The reputation of third party funding could be put at risk by a failure by funders to comply with the new  regulations and all those entering the funding markets in Hong Kong and Singapore have a responsibility to play their part in maintaining and improving the reputation of the industry in Asia, which has been slower to embrace funding than other parts of the world (for example, Australia and the UK).

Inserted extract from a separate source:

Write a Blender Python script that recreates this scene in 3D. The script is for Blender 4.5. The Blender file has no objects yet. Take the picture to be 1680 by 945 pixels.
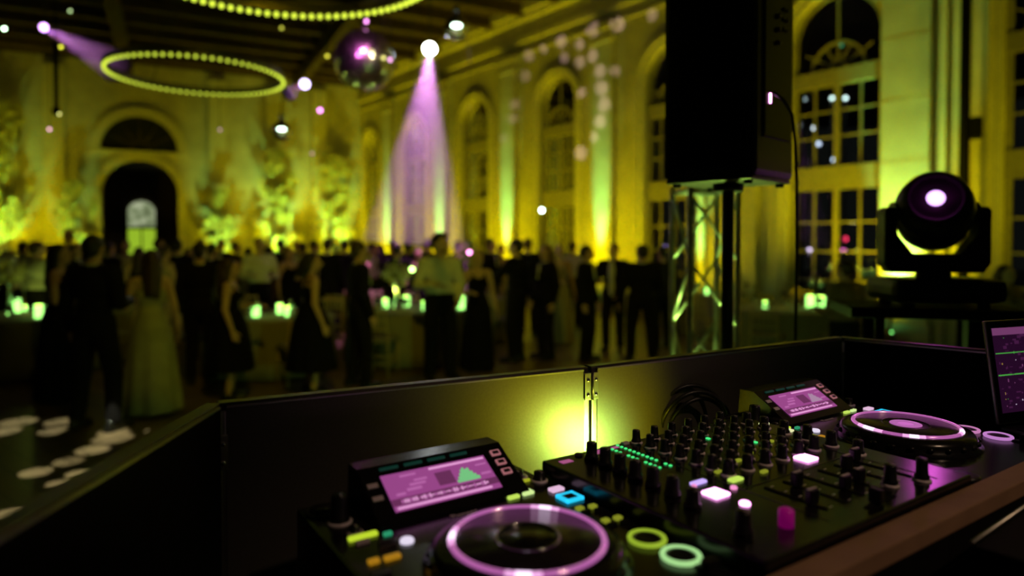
import bpy, bmesh, math, random
from mathutils import Vector, Matrix, noise
random.seed(7)
PI = math.pi
R = math.radians
SC = bpy.context.scene
COL = SC.collection

# ------------------------------------------------------------------ camera, world, exposure
EYE = 1.72
FPX = 1100.0
PITCH = R(1.2)
SHIFT = -0.0306
cd = bpy.data.cameras.new('camera')
cam = bpy.data.objects.new('camera', cd)
COL.objects.link(cam)
cam.location = (0, 0, EYE)
cam.rotation_euler = (PI / 2 - PITCH, 0, 0)
cd.sensor_width = 36.0
cd.lens = FPX / 1680 * 36
cd.shift_y = SHIFT
cd.clip_start = 0.05
cd.clip_end = 200
cd.dof.use_dof = True
cd.dof.focus_distance = 1.18
cd.dof.aperture_fstop = 1.75
SC.camera = cam
SC.view_settings.view_transform = 'Standard'
SC.view_settings.look = 'None'
SC.view_settings.gamma = 1
SC.view_settings.exposure = 0.0
SC.view_settings.use_curve_mapping = False
SC.cycles.use_denoising = True
SC.cycles.max_bounces = 6
SC.cycles.diffuse_bounces = 3
SC.cycles.glossy_bounces = 3
SC.cycles.transmission_bounces = 6
SC.cycles.volume_bounces = 0
SC.cycles.sample_clamp_indirect = 3.0
SC.cycles.caustics_reflective = False
SC.cycles.caustics_refractive = False
w = bpy.data.worlds.new('night')
SC.world = w
w.use_nodes = True
w.node_tree.nodes['Background'].inputs[0].default_value = (0.0030, 0.0034, 0.0030, 1)
w.node_tree.nodes['Background'].inputs[1].default_value = 1.0

YEL = (1.0, 0.84, 0.0)
GRN = (0.24, 1.0, 0.20)

def aim(o, target):
    d = Vector(target) - o.location
    o.rotation_euler = d.to_track_quat('-Z', 'Y').to_euler()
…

Further, the legislatures of Hong Kong and Singapore have so far merely dipped their toes into the funding world by permitting financing by third parties of arbitration and arbitration related litigation only[1]. This means that a failure by funders to protect the reputation of the funding industry will likely eradicate any hope that the legislatures will in future consider extending the matters for which funding can be provided, such as litigation in the Singapore International Commercial Court or in the high courts of Hong Kong or Singapore. Any such extension will only become liklely if professional funders adhere to the well thought out and welcome regulatory frameworks, which are designed to protect funded party clients. It is expected that professional funders will so adhere, since whilst funding assists clients to gain access to justice as well as offering alternative financing methods, it is clearly also in the interests of our industry as a whole to do so.

Roger Milburn is an Investment Manager employed by LCM (an Australian based litigation funder listed on the London Stock Exchange) located in LCM’s Singapore office

[1] The funding of insolvency disputes is also permitted but this has evolved through developments in case law rather than by legislation.